The hydro projects from the large dam-building era have provided tremendous economic benefits to multiple generations of U.S. and Canadian citizens. In the U.S. and, to some extent, Canada, this large dam-building era appears to be past. Yet millions of citizens and thousands of companies (a.k.a. employers) have had, and still have, the advantage of receiving low-cost hydropower... from facilities that have been producing renewable electricity for decades prior to renewable energy becoming ‘cool.’

Fast forward to today when, in New York State, a Power for Jobs program has been in place since 2002. Through this program, the New York Power Authority (NYPA) periodically, on a case-by-case basis, allocates some of its “low-cost hydropower” to entice companies to make investments and create jobs in the state. In some instances, the authority also makes allocations not to create jobs but to prevent the loss of jobs. To date, NYPA has made low-cost hydropower allocations worth more than $400 million. The subsidy per job created or saved, on average, amounts to about $12,000 per year.

A recent example is the authority’s award of a block of 5 MW of low-cost hydropower to Sunworks Solar, a California-based solar panel company. Sunworks Solar plans to build a $200 million plant for manufacturing photovoltaic panels in western New York. The plant will employ a staff of 175. The low-cost power grant was a factor in the company’s decision to site its plant in New York. [Is there a touch of irony here? Using inexpensive renewable energy (hydro) to make expensive renewable energy (solar) more cost competitive.]
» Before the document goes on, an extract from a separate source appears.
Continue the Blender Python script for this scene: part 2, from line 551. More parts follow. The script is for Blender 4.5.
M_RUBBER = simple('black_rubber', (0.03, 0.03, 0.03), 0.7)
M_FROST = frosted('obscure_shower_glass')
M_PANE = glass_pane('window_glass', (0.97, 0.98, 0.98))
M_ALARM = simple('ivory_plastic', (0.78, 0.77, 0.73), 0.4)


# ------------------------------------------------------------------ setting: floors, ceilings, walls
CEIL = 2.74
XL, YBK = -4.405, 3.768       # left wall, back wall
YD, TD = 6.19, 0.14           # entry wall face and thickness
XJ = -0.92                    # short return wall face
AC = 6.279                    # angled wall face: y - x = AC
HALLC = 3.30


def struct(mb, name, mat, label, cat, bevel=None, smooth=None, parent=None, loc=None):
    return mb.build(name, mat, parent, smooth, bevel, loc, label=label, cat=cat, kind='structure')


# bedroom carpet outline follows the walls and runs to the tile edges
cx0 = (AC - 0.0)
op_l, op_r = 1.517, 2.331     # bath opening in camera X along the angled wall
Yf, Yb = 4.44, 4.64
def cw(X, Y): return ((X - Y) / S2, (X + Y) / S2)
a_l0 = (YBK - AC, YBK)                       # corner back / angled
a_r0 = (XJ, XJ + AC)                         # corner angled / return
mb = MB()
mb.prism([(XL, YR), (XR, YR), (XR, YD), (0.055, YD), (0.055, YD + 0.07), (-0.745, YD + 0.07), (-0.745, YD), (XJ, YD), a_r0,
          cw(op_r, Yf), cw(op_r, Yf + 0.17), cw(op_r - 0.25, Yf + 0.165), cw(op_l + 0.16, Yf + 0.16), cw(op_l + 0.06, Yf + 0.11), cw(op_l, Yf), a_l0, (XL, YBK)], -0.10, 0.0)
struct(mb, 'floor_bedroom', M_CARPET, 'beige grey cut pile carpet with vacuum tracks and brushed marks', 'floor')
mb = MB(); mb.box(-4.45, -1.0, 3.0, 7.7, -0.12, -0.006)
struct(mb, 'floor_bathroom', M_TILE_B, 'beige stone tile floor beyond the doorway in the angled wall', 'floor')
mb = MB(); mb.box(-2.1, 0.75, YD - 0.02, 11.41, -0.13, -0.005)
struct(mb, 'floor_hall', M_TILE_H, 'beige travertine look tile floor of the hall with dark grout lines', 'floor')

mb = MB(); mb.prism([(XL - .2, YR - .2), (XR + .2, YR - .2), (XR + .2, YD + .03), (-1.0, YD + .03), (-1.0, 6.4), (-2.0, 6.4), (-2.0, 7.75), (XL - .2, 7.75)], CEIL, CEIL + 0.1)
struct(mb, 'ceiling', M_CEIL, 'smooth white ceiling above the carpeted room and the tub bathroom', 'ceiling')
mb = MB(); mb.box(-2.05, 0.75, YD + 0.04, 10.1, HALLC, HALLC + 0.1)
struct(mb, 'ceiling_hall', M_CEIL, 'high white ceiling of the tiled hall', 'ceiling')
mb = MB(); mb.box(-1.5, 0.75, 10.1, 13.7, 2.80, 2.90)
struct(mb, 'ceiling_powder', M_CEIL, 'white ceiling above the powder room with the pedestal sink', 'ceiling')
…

Large publicly-owned hydro projects are a valuable “public good.” They have proven to be great public investments — in the vast majority of cases returning economic benefits many times their original cost. These facilities endure to deliver benefits today in ways that their original sponsors could not have imagined. Yet the sponsors did know that they were creating a grand legacy, and would surely be pleased with the relevance and value of their efforts to their 21st-century heirs.